== AIM OF THE EXERCISE ==
Extract and list every line that contains the word "part".

== DATA LINES ==
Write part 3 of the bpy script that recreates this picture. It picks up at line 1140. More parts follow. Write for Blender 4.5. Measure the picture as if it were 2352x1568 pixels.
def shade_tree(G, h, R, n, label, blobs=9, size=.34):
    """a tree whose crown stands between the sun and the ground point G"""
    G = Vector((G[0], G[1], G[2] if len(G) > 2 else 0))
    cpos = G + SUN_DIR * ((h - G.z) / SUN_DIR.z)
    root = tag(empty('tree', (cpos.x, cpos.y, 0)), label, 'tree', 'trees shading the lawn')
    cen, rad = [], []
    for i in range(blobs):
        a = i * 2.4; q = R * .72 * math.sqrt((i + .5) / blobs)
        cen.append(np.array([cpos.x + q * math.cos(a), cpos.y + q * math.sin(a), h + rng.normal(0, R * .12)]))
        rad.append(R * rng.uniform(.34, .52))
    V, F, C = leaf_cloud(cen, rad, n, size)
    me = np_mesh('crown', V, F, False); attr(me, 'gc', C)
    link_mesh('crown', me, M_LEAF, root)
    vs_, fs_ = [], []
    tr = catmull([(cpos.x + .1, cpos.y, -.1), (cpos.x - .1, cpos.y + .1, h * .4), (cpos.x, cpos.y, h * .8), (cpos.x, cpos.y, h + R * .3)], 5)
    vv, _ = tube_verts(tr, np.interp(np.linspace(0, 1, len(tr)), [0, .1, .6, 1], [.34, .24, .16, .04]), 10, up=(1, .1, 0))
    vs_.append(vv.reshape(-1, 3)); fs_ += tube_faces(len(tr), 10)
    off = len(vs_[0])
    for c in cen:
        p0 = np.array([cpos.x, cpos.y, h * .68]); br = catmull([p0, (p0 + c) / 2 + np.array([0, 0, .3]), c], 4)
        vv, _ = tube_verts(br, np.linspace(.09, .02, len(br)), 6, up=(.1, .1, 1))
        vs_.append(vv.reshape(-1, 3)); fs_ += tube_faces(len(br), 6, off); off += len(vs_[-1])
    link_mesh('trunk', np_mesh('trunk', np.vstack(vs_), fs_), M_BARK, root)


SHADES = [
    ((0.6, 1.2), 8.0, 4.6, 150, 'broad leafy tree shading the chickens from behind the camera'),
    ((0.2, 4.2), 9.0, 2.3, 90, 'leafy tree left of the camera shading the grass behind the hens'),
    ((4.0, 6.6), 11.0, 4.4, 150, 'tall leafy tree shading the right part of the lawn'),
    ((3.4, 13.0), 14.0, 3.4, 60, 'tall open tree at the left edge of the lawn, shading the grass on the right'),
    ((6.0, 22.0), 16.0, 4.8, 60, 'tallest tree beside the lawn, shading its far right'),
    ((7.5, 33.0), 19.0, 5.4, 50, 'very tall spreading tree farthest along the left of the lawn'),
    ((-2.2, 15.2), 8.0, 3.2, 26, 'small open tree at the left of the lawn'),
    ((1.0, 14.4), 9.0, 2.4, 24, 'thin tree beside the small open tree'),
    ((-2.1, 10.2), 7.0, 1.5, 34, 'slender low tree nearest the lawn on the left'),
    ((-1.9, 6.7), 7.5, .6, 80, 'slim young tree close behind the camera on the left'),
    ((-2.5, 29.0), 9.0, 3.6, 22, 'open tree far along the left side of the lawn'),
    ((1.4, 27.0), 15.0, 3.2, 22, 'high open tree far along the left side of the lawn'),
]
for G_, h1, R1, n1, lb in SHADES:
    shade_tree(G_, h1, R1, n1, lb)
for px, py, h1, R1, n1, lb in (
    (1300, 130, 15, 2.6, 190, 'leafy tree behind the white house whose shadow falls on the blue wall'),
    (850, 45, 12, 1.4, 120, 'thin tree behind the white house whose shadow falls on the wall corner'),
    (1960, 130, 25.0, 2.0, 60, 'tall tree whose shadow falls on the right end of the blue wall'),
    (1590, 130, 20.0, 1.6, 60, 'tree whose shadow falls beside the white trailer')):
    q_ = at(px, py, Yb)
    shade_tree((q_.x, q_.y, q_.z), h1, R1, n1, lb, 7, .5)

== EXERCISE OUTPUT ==
Write part 3 of the bpy script that recreates this picture. It picks up at line 1140. More parts follow. Write for Blender 4.5. Measure the picture as if it were 2352x1568 pixels.
    ((4.0, 6.6), 11.0, 4.4, 150, 'tall leafy tree shading the right part of the lawn'),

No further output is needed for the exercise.